Does Twyford not understand financing?
The Herald reports:
Finance Minister Bill English has disputed reports Housing New Zealand is going broke, saying it has to significantly scale up its housing development and had a “complete reassurance” the Government would fund that.
A Treasury paper showed Housing NZ was due to run out of cash for development and maintenance by February.
English said that was because Housing NZ was moving from building 300 new houses a year to between 1000 and 2000.
It had previously been able to pay for its building developments out of its revenue from rental subsidies.
“If they’re going to build 1000 or 2000 they’ll need more money to fund it. It will probably need more support from Government to do that, just because of ramping up the building programme.”
This is standard practice. If you want to expand from your normal activities, you need to finance the costs of any capital investment. You generally do that by either equity or debt.
English said it did not mean Housing NZ was in financial straits.
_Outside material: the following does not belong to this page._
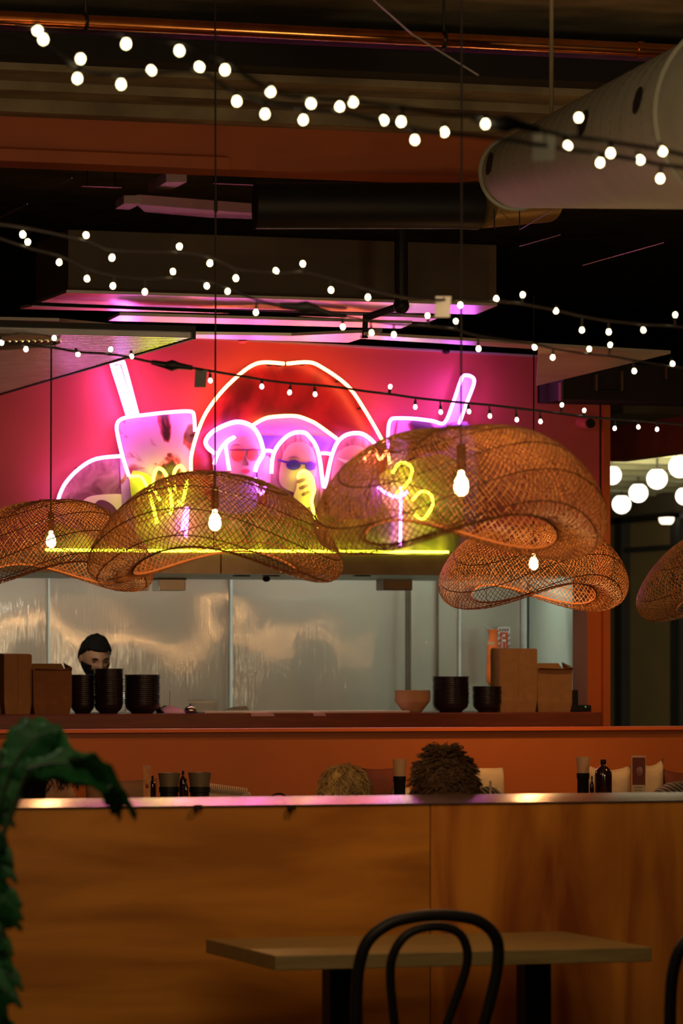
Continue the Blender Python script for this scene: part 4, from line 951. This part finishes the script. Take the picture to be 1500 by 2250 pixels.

“Housing NZ is heading into a very strong expansion mode and, like any other business, as it expands it needs cash to finance its activities.
“Housing NZ is not going broke. This is an organisation with $20 billion in assets and $3-4 billion of liabilities, there is no way it is going broke.”
Solid Energy is broke. Housing NZ is the reverse.
Earlier today, Labour MP Phil Twyford accused the Government of running the housing corporation into the ground.
“English has taken Housing New Zealand to the brink of financial ruin while at the same time publicly musing about getting it to build 30,000 extra state houses,” Twyford said.
Twyford is talking nonsense. I suspect he has never worked in the private sector. He seems to not know the difference between needing to finance an expansion and “financial ruin”. God forbid if this is the state of Labour’s financial literacy.